The airfoils plant, which has 140 employees today and aims to add 100 more over the next three years, is producing at a rate of 350,000 turbine blades per year. GE has invested $60 million to get into the first phase of the 150,000-square-foot facility off U.S. Highway 25. The high-pressure turbine blades made there go into commercial aircraft engines that power many Airbus and Boeing aircraft, including the 787 Dreamliner that will be built in North Charleston.

The expansion over the next three years will include an additional investment of $30 million for facilities and new equipment.

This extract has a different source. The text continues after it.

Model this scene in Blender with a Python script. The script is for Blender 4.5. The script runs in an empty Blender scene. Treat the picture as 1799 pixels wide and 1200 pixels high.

The new technologies used at the Matrix Park facility will enable GE Aviation to reduce production time for turbine blades by 50%, from about 15 days to one week, and boost the plant’s product capacity, Ernest said. He said the productivity boost will help the site handle volume growth that is expected to increase by 40% at the Greenville plant this year.

Ernest has been involved in development of the Greenville Airfoils Facility from it conception six years ago, to the selection of Greenville for its location, to moving it into its own dedicated plant.

The initial set-up for the plant was accomplished in 50,000 square feet of space at the Garlington Road plant. Now, GE Aviation has its own location that will allow it to grow even more, Ernest said.

“When you think about a jet engine, you must have the highest quality, and we do that every day here,” Ernest said.

Gov. Mark Sanford, who attended the grand opening, noted that “investment drives the ability of people to put more on the kitchen table,” and thanked GE for deciding to locate the plant in South Carolina.

He noted the connection between the engines GE Aviation will build to be installed on Boeing jets in North Charleston, and said, “The Dreamliner is a real revolution in the use of composite materials, and you are a real part of that revolution.”